MB: I was personally responsible for the choreographies and for the acrobatic parts. I wrote the music to the section of the big flight. Perhaps someone remembers the snowboarder suspended at 17 metres high (no ropes involved, just a jet of air).

TDE: You can’t imagine how excited I was to learn of La Verità. I’ve always longed for more animated work or live productions inspired by Salvador Dali, such as his collaboration with Walt Disney in Destino. Did Compagnia Finzi Pasca give the production a narrative or is it aesthetics-driven?

MB: I have seen and remember the animation Destino. That too has served us as inspiration.

In our show there are a number of lines that meet.

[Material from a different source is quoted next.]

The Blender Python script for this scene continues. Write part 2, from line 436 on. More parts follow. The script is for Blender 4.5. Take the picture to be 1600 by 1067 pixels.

The figures of Tristan and Isolde – which strongly influenced Dali – are strongly present through dreamlike and suggested imagery. It’s a narrative line which is surreal... Surreal in our own way – acrobatic, comical, burlesque and, I think, sweeter than Dali’s.

Photo © Viviana Cangialosi.


TDE: How many types of movement-based artists (acrobats, ballerinas, contortionists et cetera) will star in La Verità?

MB: There are twelve artists, all multidisciplinary. They are all skilled in aerial acrobatics, juggling, hand to hand acrobatics, a Zig which is like a moving sculpture (a very impressive acrobatic object), contortionism, and in working with edited acrobatic objects especially designed by Hugo Gargiulo for this production, like the ADN for example, a suspended double spiral ladder.

TDE: Compagnia Finzi Pasca’s work is oftentimes amusing, sometimes scary, always dreamy. Do you ever translate your personal dreams to the stage?

MB: Yes, all the time. Dreams are a part of our existence. They are a reality. If we were to count the hours we spend dreaming, we would realize they are really many. But we have difficulty in remembering, and in comprehending, our dreams. I think it would be worth our while to linger and ponder their meaning. Obviously we do not transcribe our dreams to the stage exactly as we dreamt them. That is not our goal, and I don’t think it would be possible, either. Art translates, filters, offers dreams in a new form.

Photo © Salvador Dalì, Fundación Gala-Salvador Dalí.


TDE: Have you stopped to wonder what Salvador Dali would think if he saw La Verità?

MB: I think he would have felt embraced and free to answer us with one of his theatrical provocations. As a matter of fact, our show takes a dialectic stance with respect to his works and his world. It doesn’t want to be a judgement or an explanation of his work. We watch it, we reflect upon it, and we ask it to reveal itself to us.

I’d be really curious to know what line, or what theatrical invention he would have used to answer us.

What inspired and impressed me during his interviews is his ostentatiously theatrical way of posing. This is the truth we want to discuss: a theatrical truth, always questionable, but unquestionable at the same time. What is truer? What Dali says, or what hides in his eyes?